Tolerance: After 40 years, has Wonder Woman won?

By Wayne Baker

1126ov MS Magazines origins.jpg

LOOKING BACK AT A FEMINIST LANDMARK: In December 1971, Ms. magazine debuted as a special insert in New York magazine. The fledgling issue was so popular that the stand-alone magazine launched in July 1972 with its now-famous Wonder Woman for President cover illustration.

Editor's note: This post is part of a series by Dr. Baker on Our Values about core American values. This week Dr. Baker is discussing tolerance in America.

When Congress convenes in January, it will have more women members than ever before. It reflects deep changes in attitudes about women and politics. If trends continue, will we one day see a woman president?

Attitudes about gender roles are one of the areas in which American life has changed since the early 1970s, according to the new Social Trends in American Life, which we have been exploring since Monday.

In the 1970s, many Americans held traditional views of women and their appropriate roles in American society. But these attitudes changed dramatically, according to sociologists Karen Campbell and Peter Marsden. Almost all Americans now say that they would vote for a woman candidate for the nation’s highest office. More than seven of 10 Americans don’t believe that men are better suited emotionally than women to be in politics.
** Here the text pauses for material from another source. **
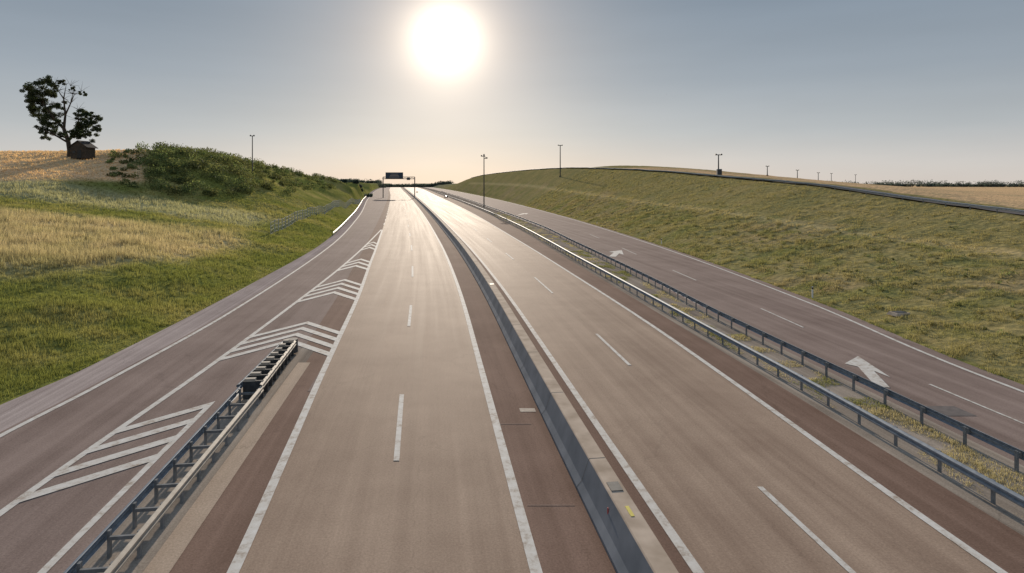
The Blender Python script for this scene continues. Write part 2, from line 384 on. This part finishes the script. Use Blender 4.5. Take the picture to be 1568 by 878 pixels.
pt.obj('road_patch',[M_patchd,M_plate,M_ramp])

# ---------------------------------------------------------------- median barrier
def pathoff(f,ys,z=0):
    ys=np.asarray(ys,float); return np.stack([xc(ys)+f(ys),ys,np.full(len(ys),z)],-1)
bar=MB(); YB=np.concatenate([np.arange(-50,150,3),np.arange(150,1200,12)])
bp=pathoff(con(0),YB)
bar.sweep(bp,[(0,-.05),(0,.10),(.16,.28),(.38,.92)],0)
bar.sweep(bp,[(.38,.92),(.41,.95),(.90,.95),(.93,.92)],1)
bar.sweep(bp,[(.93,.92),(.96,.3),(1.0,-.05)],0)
for y in np.arange(-5,140,6.0):   # joints
    x=float(xc(y)); bar.sweep([(x,y,0),(x-.004,y+.03,0)],[(-.004,0),(-.004,.10),(.156,.284),(.376,.924),(.41,.954),(.90,.954)],2)
for y in (17.3,52):
    x=float(xc(y)); bar.box((x+.66,y,.955),(.34,.5,.03),3,.13)
bar.box((float(xc(16.0))+.66,16.0,.956),(.1,.5,.012),4,.13)
bar.box((float(xc(16.6))+.265,16.6,.6),(.02,.05,.25),5,.13)
bar.obj('concrete_median_barrier',[M_wallface,M_walltop,M_joint,M_dark,M_yel,M_red])

# ---------------------------------------------------------------- guard rails
WB=[(0,.44),(.03,.46),(.085,.50),(.085,.55),(.02,.59),(.02,.61),(.085,.65),(.085,.70),(.03,.735),(-.015,.75),(-.03,.745)]
def guard_rail(name,path,side=1,post=2.0,hs=1.0,mats=None):
    mb=MB(); path=np.asarray(path,float)
    mb.sweep(path,[(a*side*1.0,z*hs) for a,z in WB],0)
    seg=np.linalg.norm(np.diff(path[:,:2],axis=0),axis=1); cum=np.concatenate([[0],np.cumsum(seg)])
    s=.5
    while s<cum[-1]:
        x=np.interp(s,cum,path[:,0]);y=np.interp(s,cum,path[:,1]);z=np.interp(s,cum,path[:,2])
        yaw=math.atan2(np.interp(s+.5,cum,path[:,1])-np.interp(s-.5,cum,path[:,1]),np.interp(s+.5,cum,path[:,0])-np.interp(s-.5,cum,path[:,0]))-math.pi/2
        nx,ny=math.cos(yaw),math.sin(yaw)
        mb.box((x-nx*.13*side,y-ny*.13*side,z+.33*hs),(.06,.11,.76*hs),1,yaw)
        mb.box((x-nx*.06*side,y-ny*.06*side,z+.6*hs),(.10,.14,.16),1,yaw)
        s+=post*(1 if s<120 else 3)
    return mb.obj(name,mats or [M_steel,M_post])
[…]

Huge shifts have occurred when it comes to attitudes about woman and employment. Compared to 40 years ago, more Americans today approve of a married woman working for pay, disagree that a wife should give priority to her husband’s career, and disagree that it’s better if the husband is the achiever outside the home and the wife is a homemaker. Similarly, more Americans today agree that working mothers can have warm ties with their children and disagree that young children suffer if the mother works outside the home.

But will these trends continue?

Most of the liberalization of attitudes about gender roles took place in by the mid-1990s, the authors say. Since then, trends have stalled. Some believe we’ve hit a plateau; others say we’re on the verge of a retrenchment in gender attitudes.

Have your attitudes about gender roles changed over the years?

Is the liberal trend in gender attitudes a good thing?

Have we hit a plateau, or are we about to see a reversal?